### YOUR TASK
The lines to extract run from the first line of the material below to the line containing "COL = S.collection", both included; leave the pictures behind.

### COLLECTED DATA
--- Start ---

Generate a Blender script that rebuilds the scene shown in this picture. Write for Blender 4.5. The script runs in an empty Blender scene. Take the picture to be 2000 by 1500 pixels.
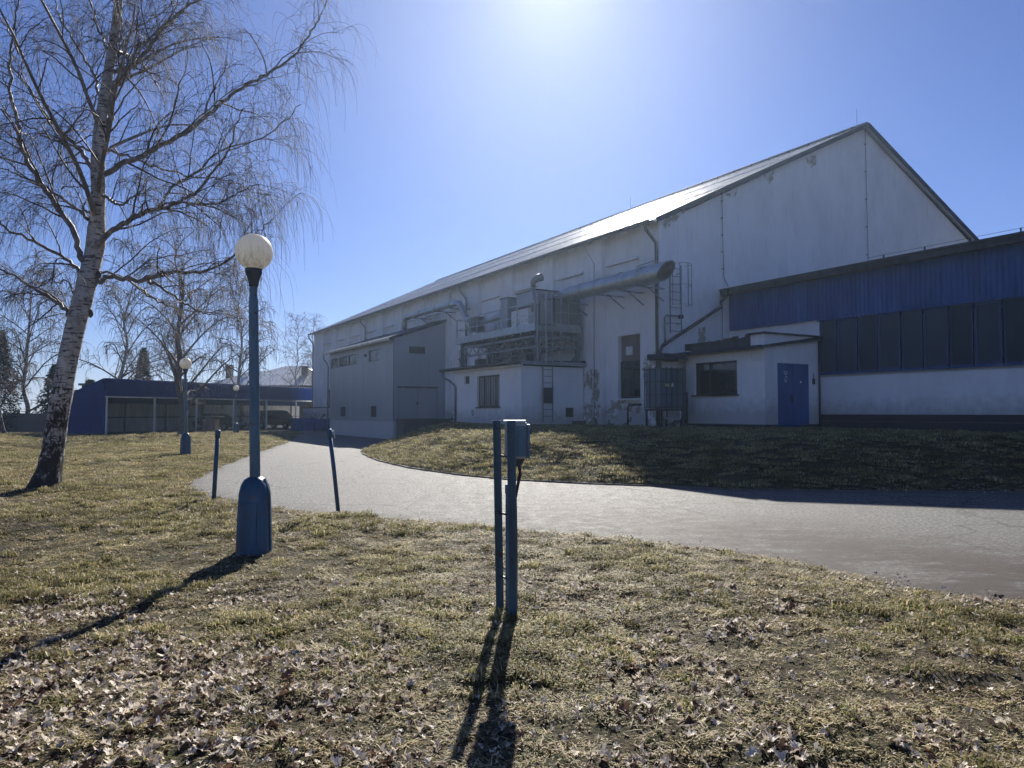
import bpy, math, random
import numpy as np
from mathutils import Vector, Matrix
R = math.radians
random.seed(7)
S = bpy.context.scene
COL = S.collection

# ------------------------------------------------------------------ camera, sky, sun
F_PX, EYE = 1450.0, 1.55
SUN_EL, SUN_AZ = R(31.3), R(3.2)
cd = bpy.data.cameras.new('camera'); cam = bpy.data.objects.new('camera', cd); COL.objects.link(cam)
cd.sensor_fit = 'HORIZONTAL'; cd.sensor_width = 36.0; cd.lens = 36.0 * F_PX / 2000.0
cd.clip_start = 0.05; cd.clip_end = 5000
cam.location = (0, 0, EYE); cam.rotation_euler = (R(90) + math.atan(56.0 / F_PX), 0, 0)
S.camera = cam
W_ = bpy.data.worlds.new('World'); S.world = W_; W_.use_nodes = True
wt = W_.node_tree; wt.nodes.clear()
wo = wt.nodes.new('ShaderNodeOutputWorld'); wb = wt.nodes.new('ShaderNodeBackground'); sk = wt.nodes.new('ShaderNodeTexSky')
sk.sky_type = 'NISHITA'; sk.sun_disc = False; sk.sun_elevation = SUN_EL; sk.sun_rotation = SUN_AZ
sk.altitude = 300; sk.air_density = 1.0; sk.dust_density = 0.2; sk.ozone_density = 3.0
wb.inputs['Strength'].default_value = 0.04
# clear winter sky, a little bluer, with the bright aureole round the sun's direction
mz = wt.nodes.new('ShaderNodeMix'); mz.data_type = 'RGBA'; mz.blend_type = 'MULTIPLY'; mz.inputs[0].default_value = 1; mz.inputs[7].default_value = (.79, .87, 1.30, 1)
wt.links.new(sk.outputs[0], mz.inputs[6])
tcw = wt.nodes.new('ShaderNodeTexCoord'); dt = wt.nodes.new('ShaderNodeVectorMath'); dt.operation = 'DOT_PRODUCT'
nz_ = wt.nodes.new('ShaderNodeVectorMath'); nz_.operation = 'NORMALIZE'; wt.links.new(tcw.outputs['Generated'], nz_.inputs[0]); wt.links.new(nz_.outputs[0], dt.inputs[0])
dt.inputs[1].default_value = (math.sin(SUN_AZ) * math.cos(SUN_EL), math.cos(SUN_AZ) * math.cos(SUN_EL), math.sin(SUN_EL))
mxx = wt.nodes.new('ShaderNodeMath'); mxx.operation = 'MAXIMUM'; mxx.inputs[1].default_value = 0; wt.links.new(dt.outputs['Value'], mxx.inputs[0])
pw = wt.nodes.new('ShaderNodeMath'); pw.operation = 'POWER'; pw.inputs[1].default_value = 42; wt.links.new(mxx.outputs[0], pw.inputs[0])
ad = wt.nodes.new('ShaderNodeMix'); ad.data_type = 'RGBA'; ad.blend_type = 'ADD'; ad.inputs[7].default_value = (2.2, 2.1, 1.5, 1)
wt.links.new(pw.outputs[0], ad.inputs[0]); wt.links.new(mz.outputs[2], ad.inputs[6])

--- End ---

### EXERCISE ANSWER
Generate a Blender script that rebuilds the scene shown in this picture. Write for Blender 4.5. The script runs in an empty Blender scene. Take the picture to be 2000 by 1500 pixels.
import bpy, math, random
import numpy as np
from mathutils import Vector, Matrix
R = math.radians
random.seed(7)
S = bpy.context.scene
COL = S.collection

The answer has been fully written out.